China answers Trump’s tariff gamble with a $60 billion threat of its own
China gave Donald Trump’s trade war a fast and unmistakable answer on Aug. 3, 2018: if Washington pushed ahead with its latest tariff escalation, Beijing was prepared to retaliate with tariffs on $60 billion worth of U.S. imports. That was not the language of a side looking for a quiet off-ramp or hoping the dispute would blow over on its own. It was a direct warning that the president’s latest round of brinkmanship was already producing the very reaction his team kept trying to wave away as speculative. The White House had been floating a move that would raise duties on a new tranche of Chinese goods from 10 percent to as much as 25 percent, extending the fight well beyond the first round of tariffs. China’s answer made clear that if the administration wanted to treat tariffs as leverage, Beijing was ready to treat them as an invitation to hit back. In the bluntest possible terms, the trade confrontation was no longer theoretical. It was becoming a live-fire exchange between the world’s two biggest economies.
That matters because Trump’s trade strategy depended on a simple political story that was always easier to sell than to sustain. The president framed tariffs as a test of toughness: apply pressure, force concessions, and make the other side absorb the pain while the United States somehow comes out ahead. The trouble is that trade wars do not politely stay on one side of the ocean. Once tariffs are raised, the other side has every incentive to answer with its own measures, ideally aimed at politically sensitive sectors that can create pressure at home. China’s warning suggested it had already mapped out that response and was prepared to use it if necessary. The proposed retaliation was broad enough to touch consumer goods, industrial inputs, and products tied into supply chains that run through farms, factories, ports, and retailers across the United States. That is where a tariff fight stops being an abstract show of resolve and becomes a bill with names on it. Companies cannot wish away higher costs, disrupted orders, or lost sales in overseas markets. They can only absorb them, pass them on, or cut back somewhere else.
The deeper problem for Trump is that the gamble depended on a very optimistic assumption: that pressure on China would not boomerang back onto American businesses and consumers in a meaningful way. By early August, that assumption was looking weaker by the day. Farmers were already bracing for the possibility that Chinese buyers would look elsewhere if retaliation hit U.S. agricultural exports. Manufacturers faced the prospect of paying more for imported components and raw materials, which can ripple through production lines long before shoppers notice anything at the register. Importers had to figure out whether the next tariff round would hit them directly or land through a supplier three steps removed from the final product. Even consumers, who often appear only as an afterthought in tariff debates, can end up paying higher prices when duties work their way through the chain. That is why trade groups, analysts, and market watchers had been warning for months that a tariff fight was unlikely to hurt only China. The administration’s political pitch rested on the idea that toughness would force a better bargain, but toughness without a practical exit ramp often just creates an escalatory loop. Once Beijing signaled it was prepared to retaliate with its own $60 billion threat, the notion that Washington was simply bluffing started to look a lot less convincing.

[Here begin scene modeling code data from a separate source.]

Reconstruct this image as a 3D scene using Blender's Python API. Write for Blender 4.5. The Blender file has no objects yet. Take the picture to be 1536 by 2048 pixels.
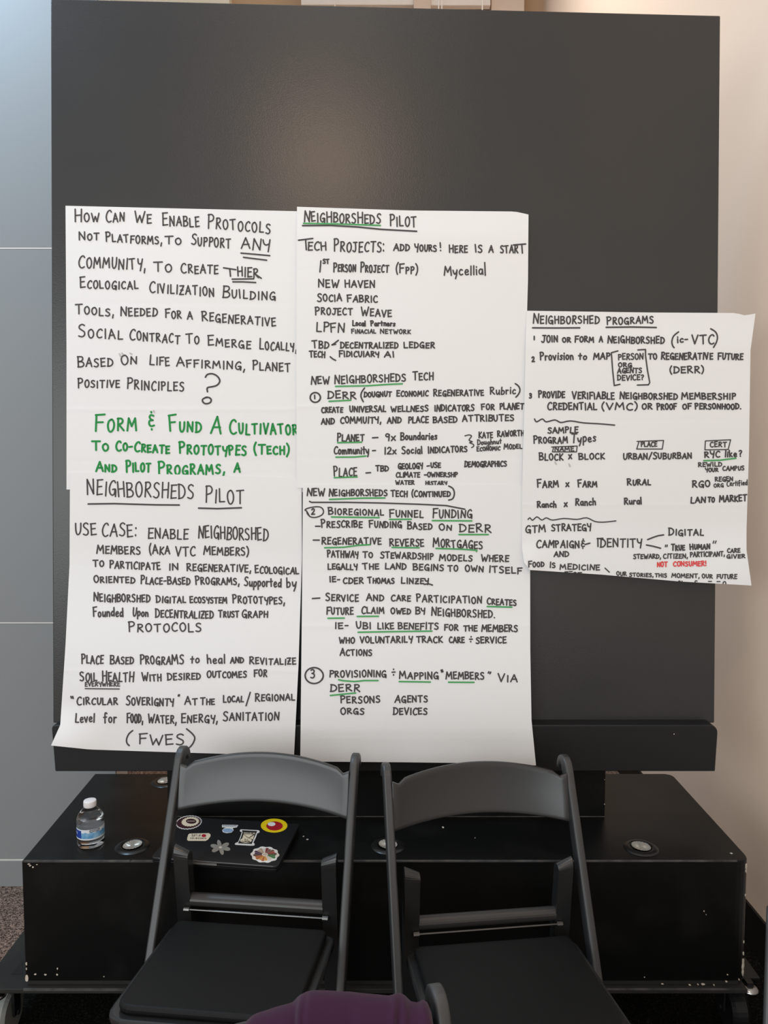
import bpy, bmesh, math, random
from mathutils import Vector, Matrix
random.seed(7)
S = bpy.context.scene
COL = S.collection

# ------------------------------------------------------------------ camera
F = 1538.0                       # focal length in pixels of the 1536x2048 frame
PITCH = math.radians(3.83)       # looking slightly down
EYE = Vector((0, 0, 1.47))
cd = bpy.data.cameras.new('camera'); cam = bpy.data.objects.new('camera', cd); COL.objects.link(cam)
cam.location = EYE
cam.rotation_euler = (math.pi / 2 - PITCH, 0, 0)
cd.sensor_fit = 'VERTICAL'; cd.sensor_height = 32.0; cd.sensor_width = 24.0
cd.lens = F / 2048 * 32.0
cd.clip_start = 0.02
S.camera = cam

# ------------------------------------------------------------------ light and exposure
S.view_settings.view_transform = 'Standard'
S.view_settings.look = 'None'
S.view_settings.gamma = 1
S.view_settings.exposure = -0.05
wd = bpy.data.worlds.new('world'); S.world = wd; wd.use_nodes = True
wd.node_tree.nodes['Background'].inputs[0].default_value = (1.0, 0.985, 0.97, 1)
wd.node_tree.nodes['Background'].inputs[1].default_value = 0.50


def area(name, loc, target, size, energy, color, size_y=None):
    l = bpy.data.lights.new(name, 'AREA'); l.energy = energy; l.color = color
    l.shape = 'RECTANGLE' if size_y else 'SQUARE'; l.size = size
    if size_y: l.size_y = size_y
    o = bpy.data.objects.new(name, l); COL.objects.link(o); o.location = loc
    d = Vector(target) - Vector(loc)
    o.rotation_euler = d.to_track_quat('-Z', 'Y').to_euler()
    return o


# wide shop-front window behind the photographer on the left; ceiling lamps; lamps of the hall beyond
area('window_daylight', (-2.35, -3.8, 1.95), (-0.1, 1.9, 1.1), 6.2, 178, (0.93, 0.98, 1.0), 2.6)
area('ceiling_lamp', (-0.38, -0.75, 3.72), (-0.2, 2.0, 1.8), 0.12, 11.5, (1.0, 0.70, 0.48))
area('ceiling_lamp', (-0.3, 0.75, 4.7), (0.2, 1.4, 0), 1.6, 18, (1.0, 0.90, 0.80))
area('clerestory_daylight', (-1.75, 1.95, 3.7), (-1.4, 2.6, 1.7), 0.6, 42, (0.50, 0.75, 1.0), 0.6)
area('hall_lamp', (-0.1, 3.8, 4.9), (0.9, 2.6, 1.5), 0.9, 46, (1.0, 0.91, 0.84))


# ------------------------------------------------------------------ measuring helpers (photo pixel -> place)
CP, SP = math.cos(PITCH), math.sin(PITCH)


def ray(u, v):
    a = (u - 768) / F; b = (1024 - v) / F
    return Vector((a, CP + b * SP, -SP + b * CP))


def PY(u, v, y):
    d = ray(u, v); return EYE + d * (y / d.y)


def PZ(u, v, z):
    d = ray(u, v); return EYE + d * ((z - EYE.z) / d.z)


def PX(u, v, x):
    d = ray(u, v); return EYE + d * (x / d.x)


LEAN = math.radians(3.0)
B0 = Vector((0, 2.072, 0.762))
BN = Vector((0, -math.cos(LEAN), math.sin(LEAN)))


def PB(u, v, w=0.0):                  # on the leaning board, w metres in front of it
    d = ray(u, v)
    return EYE + d * ((BN.dot(B0 - EYE) + w) / BN.dot(d))


# ------------------------------------------------------------------ materials
def srgb(r, g, b):
    f = lambda c: (c / 255 / 12.92) if c <= 10 else ((c / 255 + 0.055) / 1.055) ** 2.4
    return (f(r), f(g), f(b), 1)


def mat(name, col, rough=0.6, spec=0.5, metal=0.0, bump=None, vary=None, **kw):
    m = bpy.data.materials.new(name); m.use_nodes = True
    nt = m.node_tree; p = nt.nodes['Principled BSDF']
    p.inputs['Base Color'].default_value = col
    p.inputs['Roughness'].default_value = rough
    p.inputs['Specular IOR Level'].default_value = spec
    p.inputs['Metallic'].default_value = metal
    for k, x in kw.items(): p.inputs[k.replace('_', ' ')].default_value = x
    if bump or vary:
        tc = nt.nodes.new('ShaderNodeTexCoord')
    if bump:
        sc, st, dist = bump
        n = nt.nodes.new('ShaderNodeTexNoise'); n.inputs['Scale'].default_value = sc; n.inputs['Detail'].default_value = 3
        nt.links.new(tc.outputs['Object'], n.inputs['Vector'])
        b = nt.nodes.new('ShaderNodeBump'); b.inputs['Strength'].default_value = st; b.inputs['Distance'].default_value = dist
        nt.links.new(n.outputs['Fac'], b.inputs['Height']); nt.links.new(b.outputs['Normal'], p.inputs['Normal'])
    if vary:
        sc, c2, lo, hi = vary
        n = nt.nodes.new('ShaderNodeTexNoise'); n.inputs['Scale'].default_value = sc; n.inputs['Detail'].default_value = 4
        nt.links.new(tc.outputs['Object'], n.inputs['Vector'])
        r = nt.nodes.new('ShaderNodeValToRGB')
        r.color_ramp.elements[0].position = lo; r.color_ramp.elements[0].color = col
        r.color_ramp.elements[1].position = hi; r.color_ramp.elements[1].color = c2
        nt.links.new(n.outputs['Fac'], r.inputs['Fac']); nt.links.new(r.outputs['Color'], p.inputs['Base Color'])
    return m


M = {}
M['board'] = mat('black_board_paint', (0.030, 0.030, 0.031, 1), 0.29, 0.5, bump=(330, 0.35, 0.0008), vary=(3.0, (0.034, 0.033, 0.032, 1), 0.35, 0.65))
M['stand'] = mat('black_stand_paint', (0.010, 0.010, 0.011, 1), 0.42, 0.45, bump=(300, 0.12, 0.0005))
M['box'] = mat('black_plinth_paint', (0.0032, 0.0034, 0.0035, 1), 0.36, 0.27, bump=(260, 0.10, 0.0005), vary=(9.0, (0.008, 0.008, 0.008, 1), 0.5, 0.75))
M['base'] = mat('scuffed_base_board', (0.020, 0.020, 0.018, 1), 0.7, 0.3, vary=(25.0, (0.03, 0.028, 0.025, 1), 0.45, 0.8))
M['worn'] = mat('worn_grey_edge', srgb(88, 86, 84), 0.7, 0.3, vary=(30.0, srgb(52, 50, 49), 0.35, 0.7))
M['chip'] = mat('chipped_white_wood', srgb(205, 195, 180), 0.8, 0.2)
M['paper'] = mat('white_chart_paper', (0.83, 0.83, 0.83, 1), 0.75, 0.25, bump=(90, 0.10, 0.0006))
M['black_ink'] = mat('black_marker_ink', (0.075, 0.068, 0.067, 1), 0.7, 0.2)
M['green_ink'] = mat('green_marker_ink', srgb(42, 142, 72), 0.7, 0.2)
M['green_line'] = mat('green_highlight_ink', srgb(84, 162, 100), 0.7, 0.2)
M['red_ink'] = mat('red_marker_ink', srgb(222, 84, 84), 0.7, 0.2)
M['smudge'] = mat('faint_marker_smudge', srgb(196, 192, 190), 0.7, 0.2)
M['chair'] = mat('black_resin', (0.020, 0.0205, 0.021, 1), 0.27, 0.6, bump=(700, 0.05, 0.0003))
M['upright'] = mat('black_resin_upright', (0.024, 0.025, 0.026, 1), 0.46, 0.8, bump=(700, 0.05, 0.0003))
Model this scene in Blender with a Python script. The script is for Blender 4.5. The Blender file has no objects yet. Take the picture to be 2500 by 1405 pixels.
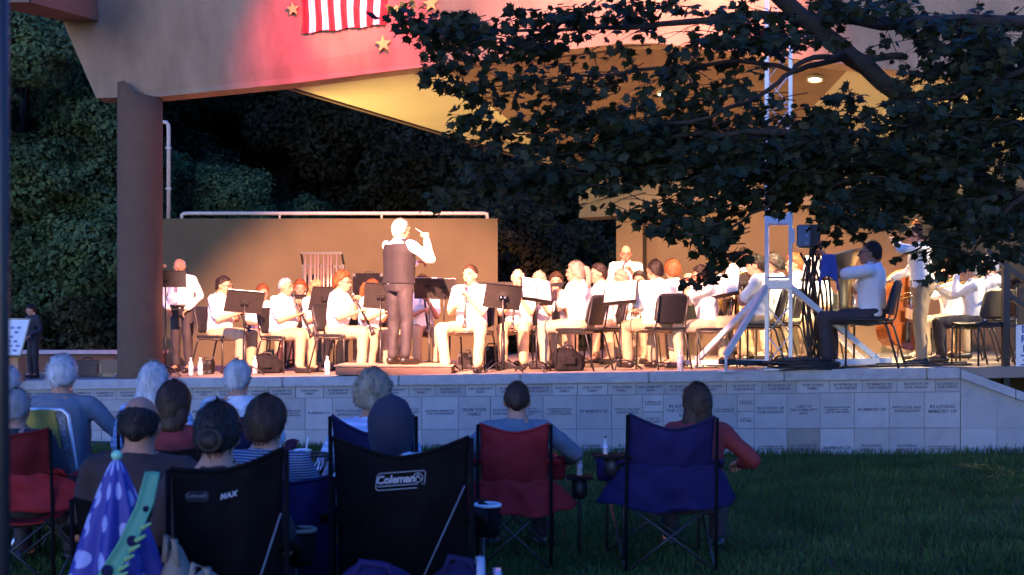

Trump has long cast trade conflict as a zero-sum contest, the kind of arena where one side wins by refusing to back down first. That message plays well in campaign rhetoric because it turns a complicated economic argument into a clean moral drama. The problem is that real trade policy is messier than a slogan, and the people caught inside it do not get to opt out when the costs become inconvenient. By this point, the administration had already signaled that it was willing to widen tariffs substantially, and China’s response showed it was prepared to take that signal seriously. The result was exactly the retaliation-and-counter-retaliation pattern critics had been warning about from the start. Each side had reasons not to appear weak, which meant each new move raised the political cost of backing down. That is how trade fights get stuck in place even when the economic case for escalation weakens. What began as a promise of leverage started to resemble a cycle in which both governments could keep squeezing without any clean way to stop. The White House could still insist that the pressure would eventually force concessions, but the immediate reality was simpler and less flattering: it had given Beijing a reason and a target list.
That left Trump with a familiar political problem and a newly visible economic one. The political problem was that the administration had sold the public on winning, not on absorbing predictable retaliation. The economic problem was that retaliation was no longer an abstract risk; it was being laid out in plain terms by the country on the other end of the tariff standoff. If duties on the next round of Chinese goods rose to 25 percent, Beijing was signaling that U.S. imports worth $60 billion could be hit in response. That is not a small counterpunch, and it is not the kind of response that stays neatly confined to talking points. It has the potential to affect commodity prices, supply chains, farm exports, industrial costs, and retail pricing all at once. It also exposes the weakness in a strategy built around the idea that one country can casually force another into submission through pain alone. August 3 showed the opposite possibility: tariffs can invite retaliation faster than they produce concessions, and the costs can land on the same people the policy was supposed to protect. That was the real screwup on display. Trump kept promising leverage, but the first clear answer from Beijing was that leverage cuts both ways.